The man of my dreams        

As Dreamy turns ten in three months, I have been thinking how much he has changed my life for the better. Before I adopted him, and he adopted me, my home was tidy, and I was lonely (although I didn’t want to acknowledge it). Then on March the 31st, 2018 my life began to change.

He could not be left alone for more than an hour without becoming distressed. He ripped numerous beds, mats, and other items, chewed on door frames, and scratched doors and walls. I never knew what I would find when coming home. At the end of the day when I walked in the door to the laundry, I would hug him until his breathing slowed and he relaxed in my arms.

One cold, wet, and windy lunch, I watched him through the window as I was about to head back to work. He was sitting under the pergola, on a mat. With his chin flat on the ground and sadness in his eyes, he let out a big sigh. His misery was obvious to me, and my heart broke. My house was a mess, and I was an emotional wreck. This living being could not be controlled, he wanted me. Eventually, I gave him access to my bed which smelt most like me.

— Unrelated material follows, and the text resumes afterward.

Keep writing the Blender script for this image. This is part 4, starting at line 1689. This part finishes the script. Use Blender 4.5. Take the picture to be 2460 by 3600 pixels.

I felt angry with him for destroying the life I had perfectly set up. He had walked over my personal boundaries. My bedroom was a sacred place to me and now he owned my bed. His desperation for security and my strong desire not to give up on him eventually broke me. We needed each other and I opened my heart to this big, gangly, fawn, furry beast and I fell deeply in love. His persistence broke down the walls I had created to shield myself from pain. He taught me how to receive and enjoy love without fear of criticism or jealousy. He gave me the touch, hugs, and warmth of another being, without me taking the risk of asking for it.

Now, those things that had infuriated me, are those I treasure the most. I had been taught to hate my body and told as a child that I stank, but he loves my smell. I was afraid of being touched because of childhood abuse and misunderstanding in adulthood, but he wants to be close to me. As a child and an obese person my time was often not sought, but he wants nothing but my time.

Sometimes my love for this precious boy is misunderstood, but I want you to know that as someone who has been intimately abused, the love and closeness we share has been deeply healing. He just wants to be with me, and he is gentle with my heart and soul.

I hope our story touches you as much as it has changed me for the better.